* **What to do**:
Only the lines from the top of the listing below to the line that has "g = G(); g.ball(-cn*.004, (.04, .04, .014), 16);" should be echoed, with both ends kept and pictures left out.

____ Collected data

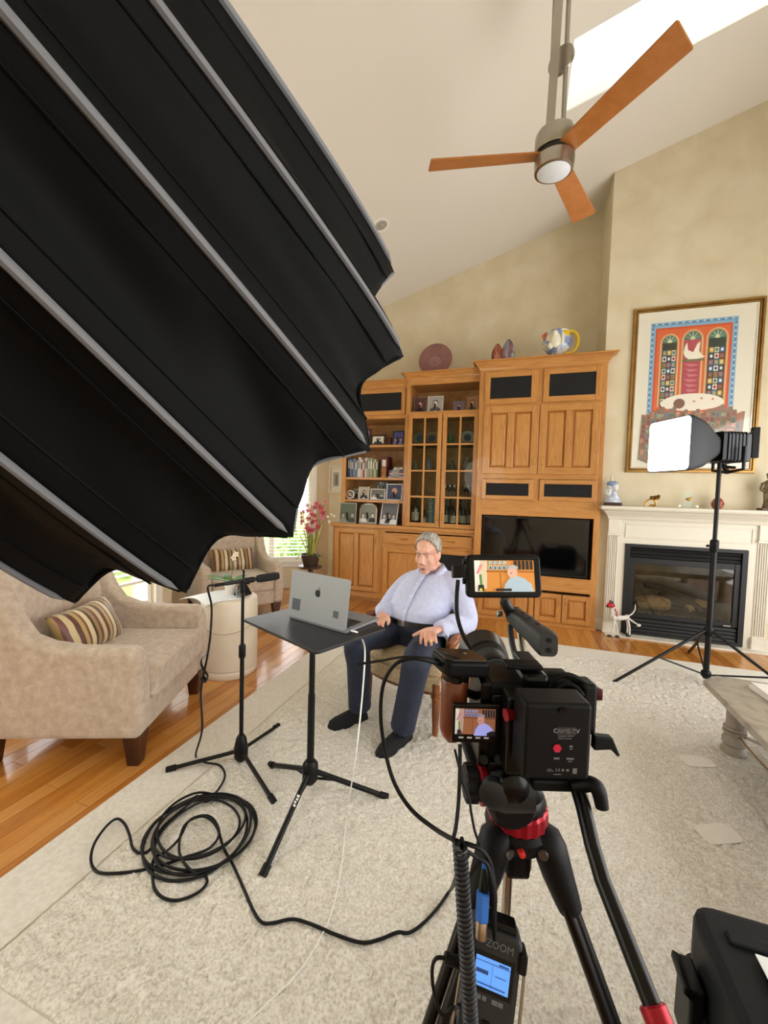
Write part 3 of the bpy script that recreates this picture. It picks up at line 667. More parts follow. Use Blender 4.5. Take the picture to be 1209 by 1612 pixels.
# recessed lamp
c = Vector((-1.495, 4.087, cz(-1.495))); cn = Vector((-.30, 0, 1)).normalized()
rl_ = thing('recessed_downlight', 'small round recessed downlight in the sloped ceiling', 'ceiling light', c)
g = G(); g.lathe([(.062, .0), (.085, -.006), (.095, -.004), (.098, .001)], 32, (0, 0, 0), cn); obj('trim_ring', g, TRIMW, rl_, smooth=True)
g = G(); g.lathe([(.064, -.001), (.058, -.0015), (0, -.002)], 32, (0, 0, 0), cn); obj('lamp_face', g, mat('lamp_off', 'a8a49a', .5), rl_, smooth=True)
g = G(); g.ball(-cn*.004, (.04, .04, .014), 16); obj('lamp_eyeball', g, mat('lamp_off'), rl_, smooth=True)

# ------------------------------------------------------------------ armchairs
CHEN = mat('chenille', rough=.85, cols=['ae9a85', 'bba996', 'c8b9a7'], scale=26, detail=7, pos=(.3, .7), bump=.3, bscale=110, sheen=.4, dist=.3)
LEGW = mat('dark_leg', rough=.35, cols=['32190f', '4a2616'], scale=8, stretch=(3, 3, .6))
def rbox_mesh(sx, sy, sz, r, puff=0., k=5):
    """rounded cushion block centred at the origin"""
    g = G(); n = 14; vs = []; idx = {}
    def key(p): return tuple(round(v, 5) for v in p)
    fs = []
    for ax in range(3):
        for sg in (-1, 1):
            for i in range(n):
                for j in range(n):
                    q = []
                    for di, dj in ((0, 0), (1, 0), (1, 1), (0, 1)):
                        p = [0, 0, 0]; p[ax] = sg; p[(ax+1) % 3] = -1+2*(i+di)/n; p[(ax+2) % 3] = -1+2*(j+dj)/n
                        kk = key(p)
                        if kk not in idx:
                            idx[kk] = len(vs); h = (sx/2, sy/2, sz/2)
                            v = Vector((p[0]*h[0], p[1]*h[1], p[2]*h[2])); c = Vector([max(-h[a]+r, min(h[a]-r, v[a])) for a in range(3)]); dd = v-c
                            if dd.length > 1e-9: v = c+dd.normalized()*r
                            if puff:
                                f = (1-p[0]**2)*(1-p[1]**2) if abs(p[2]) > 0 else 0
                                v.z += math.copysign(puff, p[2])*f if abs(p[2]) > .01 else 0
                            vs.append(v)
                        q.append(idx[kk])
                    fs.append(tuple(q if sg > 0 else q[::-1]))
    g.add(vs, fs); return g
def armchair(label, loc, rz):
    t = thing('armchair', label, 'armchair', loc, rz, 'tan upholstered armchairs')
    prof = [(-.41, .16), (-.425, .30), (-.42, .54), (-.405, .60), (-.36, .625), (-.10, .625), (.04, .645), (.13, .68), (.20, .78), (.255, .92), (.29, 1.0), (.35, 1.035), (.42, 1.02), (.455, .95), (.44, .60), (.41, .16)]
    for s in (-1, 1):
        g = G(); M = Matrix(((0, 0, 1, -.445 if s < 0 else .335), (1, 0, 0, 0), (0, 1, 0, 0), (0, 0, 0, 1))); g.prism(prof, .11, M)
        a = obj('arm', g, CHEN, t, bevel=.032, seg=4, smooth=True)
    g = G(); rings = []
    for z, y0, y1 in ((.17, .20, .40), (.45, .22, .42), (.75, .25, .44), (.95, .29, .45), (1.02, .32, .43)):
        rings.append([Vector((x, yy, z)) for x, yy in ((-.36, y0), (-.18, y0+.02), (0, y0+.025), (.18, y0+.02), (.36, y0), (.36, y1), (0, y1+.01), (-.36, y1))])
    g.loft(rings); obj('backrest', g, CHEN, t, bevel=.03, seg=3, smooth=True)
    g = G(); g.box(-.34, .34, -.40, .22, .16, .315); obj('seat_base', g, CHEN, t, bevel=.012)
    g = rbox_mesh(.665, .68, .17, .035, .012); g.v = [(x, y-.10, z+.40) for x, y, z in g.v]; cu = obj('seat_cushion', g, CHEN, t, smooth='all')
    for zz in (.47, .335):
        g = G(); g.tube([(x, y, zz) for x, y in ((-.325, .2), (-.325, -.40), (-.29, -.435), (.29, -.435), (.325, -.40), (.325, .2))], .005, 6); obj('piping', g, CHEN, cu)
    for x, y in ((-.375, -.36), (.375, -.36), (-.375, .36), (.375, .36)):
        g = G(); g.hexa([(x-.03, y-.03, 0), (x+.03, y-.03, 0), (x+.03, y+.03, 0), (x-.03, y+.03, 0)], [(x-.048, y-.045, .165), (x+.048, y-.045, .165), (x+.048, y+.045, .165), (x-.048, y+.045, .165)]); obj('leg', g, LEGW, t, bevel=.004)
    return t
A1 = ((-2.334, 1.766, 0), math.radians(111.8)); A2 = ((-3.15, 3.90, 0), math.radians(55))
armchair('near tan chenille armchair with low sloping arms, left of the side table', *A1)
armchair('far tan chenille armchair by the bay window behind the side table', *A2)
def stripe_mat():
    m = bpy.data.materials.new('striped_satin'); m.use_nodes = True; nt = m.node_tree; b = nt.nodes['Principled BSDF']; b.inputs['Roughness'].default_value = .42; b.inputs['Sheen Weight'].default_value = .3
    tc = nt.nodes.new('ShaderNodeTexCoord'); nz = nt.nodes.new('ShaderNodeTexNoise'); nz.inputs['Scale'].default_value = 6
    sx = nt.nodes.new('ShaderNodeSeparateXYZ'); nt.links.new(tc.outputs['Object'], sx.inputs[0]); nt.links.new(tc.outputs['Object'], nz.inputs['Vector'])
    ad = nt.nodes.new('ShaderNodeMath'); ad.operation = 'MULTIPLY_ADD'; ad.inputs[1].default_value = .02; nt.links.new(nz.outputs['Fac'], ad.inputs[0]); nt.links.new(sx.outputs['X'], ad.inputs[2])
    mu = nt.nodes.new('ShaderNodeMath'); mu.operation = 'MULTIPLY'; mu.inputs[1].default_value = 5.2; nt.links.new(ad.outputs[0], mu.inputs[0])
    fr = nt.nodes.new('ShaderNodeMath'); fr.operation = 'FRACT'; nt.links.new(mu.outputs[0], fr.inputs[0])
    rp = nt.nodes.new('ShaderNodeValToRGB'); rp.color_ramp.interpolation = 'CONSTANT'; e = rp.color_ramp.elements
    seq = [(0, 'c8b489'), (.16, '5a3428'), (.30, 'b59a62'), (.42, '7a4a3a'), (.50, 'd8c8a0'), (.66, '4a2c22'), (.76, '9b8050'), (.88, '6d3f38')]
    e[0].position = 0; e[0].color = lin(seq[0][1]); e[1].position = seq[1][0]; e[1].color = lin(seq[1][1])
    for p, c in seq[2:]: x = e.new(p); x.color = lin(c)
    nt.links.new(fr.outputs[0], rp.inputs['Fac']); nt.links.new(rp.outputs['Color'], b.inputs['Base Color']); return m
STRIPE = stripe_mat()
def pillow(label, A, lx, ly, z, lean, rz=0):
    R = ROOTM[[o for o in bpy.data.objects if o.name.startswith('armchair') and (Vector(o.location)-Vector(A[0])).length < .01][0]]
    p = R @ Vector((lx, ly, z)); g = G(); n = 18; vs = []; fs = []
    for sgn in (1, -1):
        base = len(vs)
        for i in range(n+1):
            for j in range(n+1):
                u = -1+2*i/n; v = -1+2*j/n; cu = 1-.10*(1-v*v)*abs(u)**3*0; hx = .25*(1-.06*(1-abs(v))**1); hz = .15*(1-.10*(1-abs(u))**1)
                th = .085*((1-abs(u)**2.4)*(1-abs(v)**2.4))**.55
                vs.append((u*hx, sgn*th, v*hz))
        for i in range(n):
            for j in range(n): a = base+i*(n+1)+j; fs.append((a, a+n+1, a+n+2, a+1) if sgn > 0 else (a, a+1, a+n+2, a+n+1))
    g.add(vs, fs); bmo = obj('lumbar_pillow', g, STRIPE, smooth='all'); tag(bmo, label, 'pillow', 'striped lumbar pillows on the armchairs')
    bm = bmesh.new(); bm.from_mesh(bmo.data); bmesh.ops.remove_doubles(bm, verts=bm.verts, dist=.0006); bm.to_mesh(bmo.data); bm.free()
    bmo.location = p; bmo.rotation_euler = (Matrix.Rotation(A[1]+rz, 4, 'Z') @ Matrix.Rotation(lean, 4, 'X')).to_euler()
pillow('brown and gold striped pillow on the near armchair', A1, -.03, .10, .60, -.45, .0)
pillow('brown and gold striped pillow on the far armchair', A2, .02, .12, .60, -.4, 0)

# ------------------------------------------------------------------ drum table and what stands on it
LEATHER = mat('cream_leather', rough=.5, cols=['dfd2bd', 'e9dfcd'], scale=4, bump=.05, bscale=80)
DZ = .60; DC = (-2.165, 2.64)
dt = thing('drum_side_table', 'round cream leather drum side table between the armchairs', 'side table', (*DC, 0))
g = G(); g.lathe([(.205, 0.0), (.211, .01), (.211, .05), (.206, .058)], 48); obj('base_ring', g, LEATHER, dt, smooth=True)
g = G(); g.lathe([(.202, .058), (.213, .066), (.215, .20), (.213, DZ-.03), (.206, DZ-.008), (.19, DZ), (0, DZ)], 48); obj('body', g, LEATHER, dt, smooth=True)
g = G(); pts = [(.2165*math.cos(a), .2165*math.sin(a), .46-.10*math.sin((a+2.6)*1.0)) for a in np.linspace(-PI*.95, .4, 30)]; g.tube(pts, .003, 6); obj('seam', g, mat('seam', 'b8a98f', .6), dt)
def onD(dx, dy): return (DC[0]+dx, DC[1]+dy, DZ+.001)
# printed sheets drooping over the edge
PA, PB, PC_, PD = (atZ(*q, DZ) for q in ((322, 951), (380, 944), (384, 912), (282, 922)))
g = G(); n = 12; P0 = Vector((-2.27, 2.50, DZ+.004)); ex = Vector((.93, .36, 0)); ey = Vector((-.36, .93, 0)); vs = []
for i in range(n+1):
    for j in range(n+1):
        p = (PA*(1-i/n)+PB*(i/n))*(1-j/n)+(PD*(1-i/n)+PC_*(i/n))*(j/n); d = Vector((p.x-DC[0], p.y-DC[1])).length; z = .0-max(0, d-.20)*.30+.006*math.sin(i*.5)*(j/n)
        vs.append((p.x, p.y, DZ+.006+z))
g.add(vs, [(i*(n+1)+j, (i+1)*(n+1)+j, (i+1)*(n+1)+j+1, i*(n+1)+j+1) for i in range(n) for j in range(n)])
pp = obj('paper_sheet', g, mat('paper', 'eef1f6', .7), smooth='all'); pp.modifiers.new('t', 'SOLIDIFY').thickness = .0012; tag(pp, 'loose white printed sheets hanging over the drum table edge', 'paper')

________

* **Result for this task**:
Write part 3 of the bpy script that recreates this picture. It picks up at line 667. More parts follow. Use Blender 4.5. Take the picture to be 1209 by 1612 pixels.
# recessed lamp
c = Vector((-1.495, 4.087, cz(-1.495))); cn = Vector((-.30, 0, 1)).normalized()
rl_ = thing('recessed_downlight', 'small round recessed downlight in the sloped ceiling', 'ceiling light', c)
g = G(); g.lathe([(.062, .0), (.085, -.006), (.095, -.004), (.098, .001)], 32, (0, 0, 0), cn); obj('trim_ring', g, TRIMW, rl_, smooth=True)
g = G(); g.lathe([(.064, -.001), (.058, -.0015), (0, -.002)], 32, (0, 0, 0), cn); obj('lamp_face', g, mat('lamp_off', 'a8a49a', .5), rl_, smooth=True)
g = G(); g.ball(-cn*.004, (.04, .04, .014), 16); obj('lamp_eyeball', g, mat('lamp_off'), rl_, smooth=True)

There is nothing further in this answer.